New York, February 11, 2026, 12:23 (ET) — Regular session
XRP dropped roughly 4% to $1.36 on Wednesday, following a broader retreat among key digital tokens. Bitcoin slid about 4.6%, while ether took a steeper hit, falling around 5.2%.
The shift came as U.S. rate forecasts adjusted following a shutdown-delayed jobs report revealing a 130,000 increase in payrolls for January—almost twice what was predicted—and the unemployment rate slipping to 4.3%. According to Reuters, interest-rate futures traders now assign roughly a 20% probability to a Federal Reserve rate cut by April. 1
The next test arrives fast. The U.S. consumer price index for January drops Friday at 8:30 a.m. ET. This report frequently shakes up yields and the dollar — and, in turn, risk assets tied to liquidity and rate-cut expectations. 2
XRP got a boost from fresh company news. Aviva Investors announced a partnership with Ripple to explore tokenising funds on the XRP Ledger, marking Ripple’s first tie-up with a Europe-based investment manager. Jill Barber, Aviva Investors’ chief distribution officer, highlighted the “time and cost efficiency” benefits they expect. 3
UAE digital bank Zand and Ripple are teaming up to expand their stablecoin and blockchain efforts in the Middle East, The Paypers reports. Their plans include integrating Ripple’s RLUSD stablecoin into Zand’s regulated custody services and enabling direct liquidity between RLUSD and Zand’s own AEDZ token. (Stablecoins are crypto tokens pegged to maintain a consistent value, usually tied to a currency.) 4
These moves come after a lengthy legal cloud finally cleared. The U.S. Securities and Exchange Commission wrapped up its lawsuit against Ripple in August 2025. Ripple agreed to a $125 million settlement, and both parties dropped their appeals, according to a Reuters report at the time. 5
Wednesday’s price moves reinforced a well-known trend among crypto traders: macro factors still dictate the market. When chances of rate cuts drop and yields climb, tokens tend to behave like volatile stand-ins for risk appetite, no matter what’s happening with deal flow.

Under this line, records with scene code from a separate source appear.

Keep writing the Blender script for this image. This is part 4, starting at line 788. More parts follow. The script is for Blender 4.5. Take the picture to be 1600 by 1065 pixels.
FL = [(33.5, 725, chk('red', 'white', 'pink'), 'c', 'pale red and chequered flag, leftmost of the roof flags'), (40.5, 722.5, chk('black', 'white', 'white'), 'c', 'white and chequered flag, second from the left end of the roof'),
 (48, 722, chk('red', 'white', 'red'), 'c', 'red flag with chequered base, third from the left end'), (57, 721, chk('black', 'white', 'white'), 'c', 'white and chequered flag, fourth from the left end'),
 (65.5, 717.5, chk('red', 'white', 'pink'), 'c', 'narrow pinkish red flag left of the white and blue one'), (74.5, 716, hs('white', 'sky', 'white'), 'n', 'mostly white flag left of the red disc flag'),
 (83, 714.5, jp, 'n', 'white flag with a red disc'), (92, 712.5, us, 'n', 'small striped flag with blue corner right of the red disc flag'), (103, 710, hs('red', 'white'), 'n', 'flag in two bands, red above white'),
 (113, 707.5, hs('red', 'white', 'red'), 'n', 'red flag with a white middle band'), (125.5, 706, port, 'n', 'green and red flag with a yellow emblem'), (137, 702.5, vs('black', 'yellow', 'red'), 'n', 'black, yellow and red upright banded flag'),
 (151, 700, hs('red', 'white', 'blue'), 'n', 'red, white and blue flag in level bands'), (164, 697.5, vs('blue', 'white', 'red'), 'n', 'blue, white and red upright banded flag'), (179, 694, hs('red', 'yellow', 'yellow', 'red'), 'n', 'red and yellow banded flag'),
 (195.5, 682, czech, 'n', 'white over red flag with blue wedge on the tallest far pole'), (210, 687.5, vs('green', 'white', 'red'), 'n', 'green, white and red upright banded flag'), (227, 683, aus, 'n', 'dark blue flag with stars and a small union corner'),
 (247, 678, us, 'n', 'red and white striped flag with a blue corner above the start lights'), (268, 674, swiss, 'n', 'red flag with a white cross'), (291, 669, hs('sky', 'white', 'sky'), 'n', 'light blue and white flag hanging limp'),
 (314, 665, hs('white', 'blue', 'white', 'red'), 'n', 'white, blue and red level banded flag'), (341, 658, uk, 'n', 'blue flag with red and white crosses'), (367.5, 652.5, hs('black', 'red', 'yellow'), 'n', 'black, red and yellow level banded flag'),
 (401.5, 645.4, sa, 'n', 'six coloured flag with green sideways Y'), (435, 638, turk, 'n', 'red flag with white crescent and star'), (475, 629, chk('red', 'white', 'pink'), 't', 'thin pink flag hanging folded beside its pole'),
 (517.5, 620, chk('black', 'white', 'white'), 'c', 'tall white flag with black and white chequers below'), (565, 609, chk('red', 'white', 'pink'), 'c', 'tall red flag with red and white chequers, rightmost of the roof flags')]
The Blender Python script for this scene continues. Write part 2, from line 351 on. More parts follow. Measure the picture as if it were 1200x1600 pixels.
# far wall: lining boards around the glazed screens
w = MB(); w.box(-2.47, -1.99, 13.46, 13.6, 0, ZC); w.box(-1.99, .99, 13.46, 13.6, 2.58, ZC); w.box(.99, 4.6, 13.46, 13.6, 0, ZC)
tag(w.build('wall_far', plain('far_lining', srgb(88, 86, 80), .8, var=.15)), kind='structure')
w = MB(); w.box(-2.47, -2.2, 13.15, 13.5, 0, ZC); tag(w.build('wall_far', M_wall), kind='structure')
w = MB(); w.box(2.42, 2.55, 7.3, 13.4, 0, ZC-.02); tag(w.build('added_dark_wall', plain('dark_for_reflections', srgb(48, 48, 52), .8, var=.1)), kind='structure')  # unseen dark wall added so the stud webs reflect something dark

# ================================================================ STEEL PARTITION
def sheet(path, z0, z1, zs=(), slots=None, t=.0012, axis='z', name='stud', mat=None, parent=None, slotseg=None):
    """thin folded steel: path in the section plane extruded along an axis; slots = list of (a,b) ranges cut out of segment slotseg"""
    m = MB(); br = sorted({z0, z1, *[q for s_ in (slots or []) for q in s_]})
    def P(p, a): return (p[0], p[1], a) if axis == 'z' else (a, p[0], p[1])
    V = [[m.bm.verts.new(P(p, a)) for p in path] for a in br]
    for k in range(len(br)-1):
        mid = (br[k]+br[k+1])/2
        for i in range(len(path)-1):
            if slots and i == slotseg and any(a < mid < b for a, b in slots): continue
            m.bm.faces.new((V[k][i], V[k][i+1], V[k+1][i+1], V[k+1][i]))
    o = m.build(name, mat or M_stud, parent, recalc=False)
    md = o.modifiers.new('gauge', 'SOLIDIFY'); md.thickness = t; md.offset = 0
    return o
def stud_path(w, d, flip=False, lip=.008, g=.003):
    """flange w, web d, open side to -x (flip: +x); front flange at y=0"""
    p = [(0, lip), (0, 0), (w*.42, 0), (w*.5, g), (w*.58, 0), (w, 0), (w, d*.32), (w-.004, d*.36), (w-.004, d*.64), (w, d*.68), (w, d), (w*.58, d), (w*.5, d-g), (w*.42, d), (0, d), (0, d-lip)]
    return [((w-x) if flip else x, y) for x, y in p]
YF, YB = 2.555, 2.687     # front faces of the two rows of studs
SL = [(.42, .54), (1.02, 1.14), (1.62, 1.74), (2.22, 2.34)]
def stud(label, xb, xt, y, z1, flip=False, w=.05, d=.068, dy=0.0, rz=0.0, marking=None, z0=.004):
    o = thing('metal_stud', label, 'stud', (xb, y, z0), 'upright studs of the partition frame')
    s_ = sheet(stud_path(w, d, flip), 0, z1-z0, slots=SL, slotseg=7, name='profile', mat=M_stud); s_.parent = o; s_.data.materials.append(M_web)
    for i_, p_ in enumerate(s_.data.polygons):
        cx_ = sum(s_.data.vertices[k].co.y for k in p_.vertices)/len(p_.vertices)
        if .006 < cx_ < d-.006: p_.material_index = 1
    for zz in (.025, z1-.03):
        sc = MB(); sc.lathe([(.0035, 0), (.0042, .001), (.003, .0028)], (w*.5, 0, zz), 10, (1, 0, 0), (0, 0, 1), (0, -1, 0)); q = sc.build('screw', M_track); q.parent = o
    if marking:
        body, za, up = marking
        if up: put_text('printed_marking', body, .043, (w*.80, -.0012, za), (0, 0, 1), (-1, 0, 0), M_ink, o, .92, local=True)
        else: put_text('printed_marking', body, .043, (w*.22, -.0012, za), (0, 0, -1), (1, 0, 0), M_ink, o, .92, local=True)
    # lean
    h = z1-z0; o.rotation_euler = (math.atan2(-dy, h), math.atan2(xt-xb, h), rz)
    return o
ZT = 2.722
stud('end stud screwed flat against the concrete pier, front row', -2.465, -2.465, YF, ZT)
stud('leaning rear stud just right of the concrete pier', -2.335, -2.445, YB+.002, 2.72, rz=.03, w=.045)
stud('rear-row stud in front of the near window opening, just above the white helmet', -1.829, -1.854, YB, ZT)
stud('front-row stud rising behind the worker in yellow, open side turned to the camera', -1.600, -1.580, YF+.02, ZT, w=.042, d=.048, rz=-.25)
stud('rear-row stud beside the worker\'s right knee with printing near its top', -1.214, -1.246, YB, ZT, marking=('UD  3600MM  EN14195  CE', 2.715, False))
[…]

The risk is that Friday’s inflation figures come in hotter than expected. That would likely reinforce bets on a prolonged period of higher interest rates, adding more pressure on crypto prices after the market’s recent volatility.
Traders are eyeing Friday’s CPI as the next key trigger — hoping fresh institutional deals turn into real, regulated products instead of just another batch of pilots.